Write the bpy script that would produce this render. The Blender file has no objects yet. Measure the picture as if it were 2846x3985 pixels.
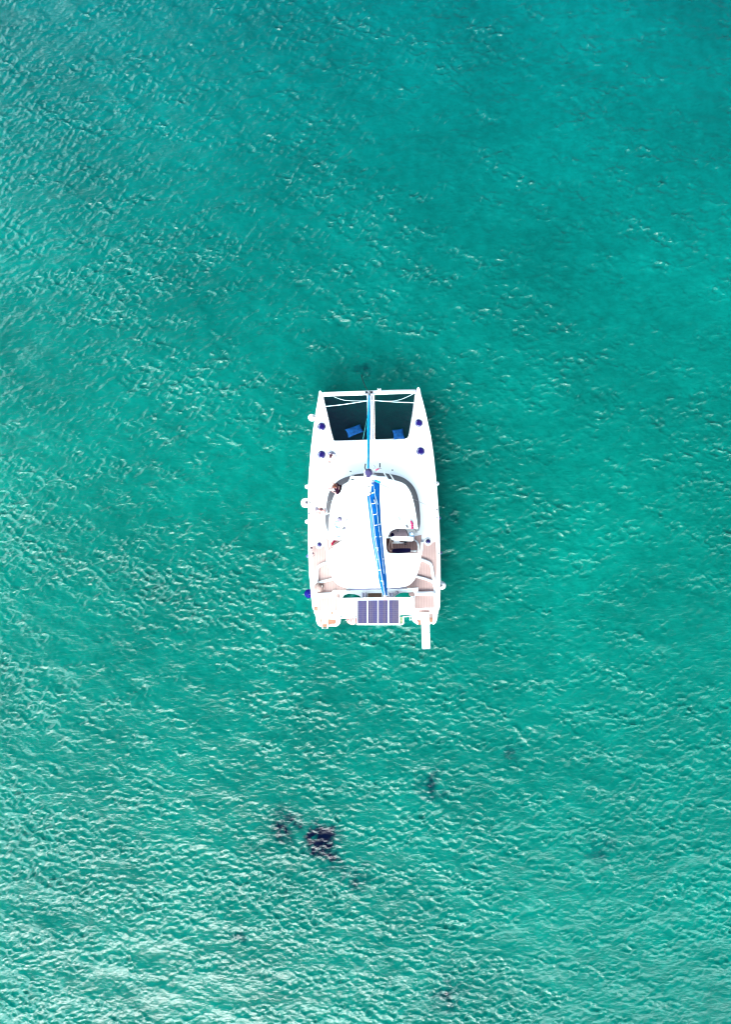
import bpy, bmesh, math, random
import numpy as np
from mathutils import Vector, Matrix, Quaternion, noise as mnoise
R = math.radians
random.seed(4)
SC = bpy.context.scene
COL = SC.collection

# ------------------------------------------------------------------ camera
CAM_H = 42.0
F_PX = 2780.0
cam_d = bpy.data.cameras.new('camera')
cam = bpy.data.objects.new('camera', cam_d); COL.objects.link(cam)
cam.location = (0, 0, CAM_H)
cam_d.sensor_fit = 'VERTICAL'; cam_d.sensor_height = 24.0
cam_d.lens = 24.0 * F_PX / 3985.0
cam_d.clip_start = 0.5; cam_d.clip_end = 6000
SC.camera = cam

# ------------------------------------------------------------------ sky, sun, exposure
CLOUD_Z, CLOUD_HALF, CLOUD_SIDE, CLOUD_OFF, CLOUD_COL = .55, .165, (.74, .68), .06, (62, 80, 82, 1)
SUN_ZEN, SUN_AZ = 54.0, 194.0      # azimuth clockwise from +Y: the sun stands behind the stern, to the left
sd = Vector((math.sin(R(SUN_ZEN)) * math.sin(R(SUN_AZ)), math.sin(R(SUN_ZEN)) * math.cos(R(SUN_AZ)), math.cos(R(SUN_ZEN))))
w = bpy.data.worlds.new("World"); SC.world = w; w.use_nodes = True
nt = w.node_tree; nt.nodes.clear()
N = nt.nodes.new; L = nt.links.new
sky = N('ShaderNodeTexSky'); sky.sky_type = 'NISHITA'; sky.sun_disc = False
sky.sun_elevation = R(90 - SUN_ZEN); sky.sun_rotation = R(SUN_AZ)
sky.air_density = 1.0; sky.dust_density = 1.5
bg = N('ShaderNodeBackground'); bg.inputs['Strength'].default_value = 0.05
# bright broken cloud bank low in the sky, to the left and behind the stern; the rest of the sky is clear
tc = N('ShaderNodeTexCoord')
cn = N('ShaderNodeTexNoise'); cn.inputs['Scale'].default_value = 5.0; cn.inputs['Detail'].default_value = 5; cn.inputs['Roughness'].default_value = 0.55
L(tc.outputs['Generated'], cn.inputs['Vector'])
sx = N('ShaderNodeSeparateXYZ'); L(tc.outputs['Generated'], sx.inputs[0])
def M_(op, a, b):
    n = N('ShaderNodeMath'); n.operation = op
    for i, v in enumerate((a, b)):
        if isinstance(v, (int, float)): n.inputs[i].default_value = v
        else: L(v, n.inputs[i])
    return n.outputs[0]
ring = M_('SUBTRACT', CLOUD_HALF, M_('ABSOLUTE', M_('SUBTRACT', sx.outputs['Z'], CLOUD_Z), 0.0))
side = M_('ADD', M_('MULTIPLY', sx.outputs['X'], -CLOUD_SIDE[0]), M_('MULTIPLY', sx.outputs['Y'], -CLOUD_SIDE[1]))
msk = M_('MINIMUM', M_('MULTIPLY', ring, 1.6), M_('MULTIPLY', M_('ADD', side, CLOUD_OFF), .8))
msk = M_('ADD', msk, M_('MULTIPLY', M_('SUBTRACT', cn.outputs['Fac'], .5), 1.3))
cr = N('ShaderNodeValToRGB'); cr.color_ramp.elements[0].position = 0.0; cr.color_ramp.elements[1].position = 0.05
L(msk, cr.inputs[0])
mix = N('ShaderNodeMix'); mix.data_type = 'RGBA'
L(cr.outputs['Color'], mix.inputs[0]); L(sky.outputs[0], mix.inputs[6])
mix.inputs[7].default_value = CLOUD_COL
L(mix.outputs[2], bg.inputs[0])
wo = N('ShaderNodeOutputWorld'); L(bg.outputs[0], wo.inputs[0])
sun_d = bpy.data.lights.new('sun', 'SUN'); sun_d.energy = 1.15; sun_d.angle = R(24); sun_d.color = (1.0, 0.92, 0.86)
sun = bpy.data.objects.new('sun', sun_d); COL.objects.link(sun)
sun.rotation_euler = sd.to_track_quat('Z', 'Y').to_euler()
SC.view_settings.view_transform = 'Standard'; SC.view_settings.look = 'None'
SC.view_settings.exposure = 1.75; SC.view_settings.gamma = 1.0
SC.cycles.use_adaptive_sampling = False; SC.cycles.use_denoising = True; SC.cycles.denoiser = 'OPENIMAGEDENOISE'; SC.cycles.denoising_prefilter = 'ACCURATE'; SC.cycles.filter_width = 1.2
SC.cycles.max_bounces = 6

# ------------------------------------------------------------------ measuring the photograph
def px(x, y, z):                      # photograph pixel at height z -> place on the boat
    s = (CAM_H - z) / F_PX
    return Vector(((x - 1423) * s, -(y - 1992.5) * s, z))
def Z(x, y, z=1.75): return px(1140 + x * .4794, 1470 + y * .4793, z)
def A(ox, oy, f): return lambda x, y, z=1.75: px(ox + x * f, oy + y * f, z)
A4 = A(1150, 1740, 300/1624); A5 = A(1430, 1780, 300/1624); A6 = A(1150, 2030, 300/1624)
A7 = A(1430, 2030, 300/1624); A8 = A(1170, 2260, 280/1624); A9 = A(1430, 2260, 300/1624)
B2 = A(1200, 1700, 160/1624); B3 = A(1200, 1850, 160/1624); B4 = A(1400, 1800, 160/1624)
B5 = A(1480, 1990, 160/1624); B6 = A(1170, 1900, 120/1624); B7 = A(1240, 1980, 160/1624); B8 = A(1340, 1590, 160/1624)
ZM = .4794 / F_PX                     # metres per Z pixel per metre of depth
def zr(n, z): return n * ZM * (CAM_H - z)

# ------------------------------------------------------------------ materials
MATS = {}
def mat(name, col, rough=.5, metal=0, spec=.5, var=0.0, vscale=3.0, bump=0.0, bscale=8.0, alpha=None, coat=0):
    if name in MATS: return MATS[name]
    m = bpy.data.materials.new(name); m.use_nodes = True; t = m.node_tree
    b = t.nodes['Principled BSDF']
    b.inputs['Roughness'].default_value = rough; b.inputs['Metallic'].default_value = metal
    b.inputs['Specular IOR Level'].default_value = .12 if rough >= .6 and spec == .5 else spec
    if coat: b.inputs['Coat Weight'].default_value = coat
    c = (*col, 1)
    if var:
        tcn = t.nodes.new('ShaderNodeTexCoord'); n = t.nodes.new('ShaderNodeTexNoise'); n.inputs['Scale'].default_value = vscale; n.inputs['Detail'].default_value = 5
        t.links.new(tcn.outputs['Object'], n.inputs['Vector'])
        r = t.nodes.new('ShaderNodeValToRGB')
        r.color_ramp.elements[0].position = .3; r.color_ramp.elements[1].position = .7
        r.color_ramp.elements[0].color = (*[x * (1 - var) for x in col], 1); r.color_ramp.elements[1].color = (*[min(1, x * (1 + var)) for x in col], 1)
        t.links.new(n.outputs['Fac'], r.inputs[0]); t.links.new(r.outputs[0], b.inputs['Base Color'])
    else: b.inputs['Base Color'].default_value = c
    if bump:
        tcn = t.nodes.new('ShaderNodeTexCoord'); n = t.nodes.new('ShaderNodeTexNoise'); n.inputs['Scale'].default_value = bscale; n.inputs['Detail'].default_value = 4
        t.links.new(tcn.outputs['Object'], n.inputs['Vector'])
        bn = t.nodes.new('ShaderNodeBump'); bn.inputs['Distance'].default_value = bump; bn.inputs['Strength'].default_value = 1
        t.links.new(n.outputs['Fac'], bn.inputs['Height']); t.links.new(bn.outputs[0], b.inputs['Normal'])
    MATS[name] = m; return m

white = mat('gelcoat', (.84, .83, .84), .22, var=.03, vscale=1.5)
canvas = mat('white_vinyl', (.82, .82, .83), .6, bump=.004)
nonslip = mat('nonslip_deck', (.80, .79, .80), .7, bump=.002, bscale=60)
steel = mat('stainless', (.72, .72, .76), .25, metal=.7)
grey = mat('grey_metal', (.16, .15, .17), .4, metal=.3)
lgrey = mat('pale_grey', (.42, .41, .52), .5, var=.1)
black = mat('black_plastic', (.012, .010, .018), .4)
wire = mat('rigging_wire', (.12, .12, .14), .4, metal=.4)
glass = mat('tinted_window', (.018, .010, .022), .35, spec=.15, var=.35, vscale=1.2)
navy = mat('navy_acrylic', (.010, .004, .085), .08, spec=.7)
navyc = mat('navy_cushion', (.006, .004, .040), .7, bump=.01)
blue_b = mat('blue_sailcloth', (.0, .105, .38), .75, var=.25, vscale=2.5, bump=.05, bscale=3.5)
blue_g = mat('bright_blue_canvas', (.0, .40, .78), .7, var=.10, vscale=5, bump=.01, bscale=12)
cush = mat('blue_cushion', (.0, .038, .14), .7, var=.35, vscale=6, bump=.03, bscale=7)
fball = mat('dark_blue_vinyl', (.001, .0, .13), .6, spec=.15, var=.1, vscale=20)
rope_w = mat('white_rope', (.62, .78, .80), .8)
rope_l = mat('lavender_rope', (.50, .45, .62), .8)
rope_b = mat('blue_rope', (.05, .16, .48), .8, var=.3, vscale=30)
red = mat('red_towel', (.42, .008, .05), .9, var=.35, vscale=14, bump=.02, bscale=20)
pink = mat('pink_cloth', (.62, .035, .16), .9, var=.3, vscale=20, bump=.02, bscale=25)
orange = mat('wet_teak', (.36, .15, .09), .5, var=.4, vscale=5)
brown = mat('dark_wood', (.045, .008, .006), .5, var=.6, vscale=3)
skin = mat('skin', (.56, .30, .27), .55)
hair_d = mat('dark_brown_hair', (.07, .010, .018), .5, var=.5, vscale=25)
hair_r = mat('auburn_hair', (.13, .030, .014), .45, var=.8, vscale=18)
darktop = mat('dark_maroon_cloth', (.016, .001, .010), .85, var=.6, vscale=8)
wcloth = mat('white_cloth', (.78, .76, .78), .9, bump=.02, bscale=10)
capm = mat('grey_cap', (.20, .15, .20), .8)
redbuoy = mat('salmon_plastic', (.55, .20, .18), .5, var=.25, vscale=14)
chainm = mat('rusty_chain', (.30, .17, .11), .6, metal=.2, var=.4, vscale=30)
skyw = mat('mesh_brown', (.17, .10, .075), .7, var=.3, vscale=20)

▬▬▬

__TASK STATEMENT__.
Repeat only the lines from the beginning of the material through the line containing "SC.camera = cam", both ends kept, leaving pictures out.

__RESULT BELOW__.
Write the bpy script that would produce this render. The Blender file has no objects yet. Measure the picture as if it were 2846x3985 pixels.
import bpy, bmesh, math, random
import numpy as np
from mathutils import Vector, Matrix, Quaternion, noise as mnoise
R = math.radians
random.seed(4)
SC = bpy.context.scene
COL = SC.collection

# ------------------------------------------------------------------ camera
CAM_H = 42.0
F_PX = 2780.0
cam_d = bpy.data.cameras.new('camera')
cam = bpy.data.objects.new('camera', cam_d); COL.objects.link(cam)
cam.location = (0, 0, CAM_H)
cam_d.sensor_fit = 'VERTICAL'; cam_d.sensor_height = 24.0
cam_d.lens = 24.0 * F_PX / 3985.0
cam_d.clip_start = 0.5; cam_d.clip_end = 6000
SC.camera = cam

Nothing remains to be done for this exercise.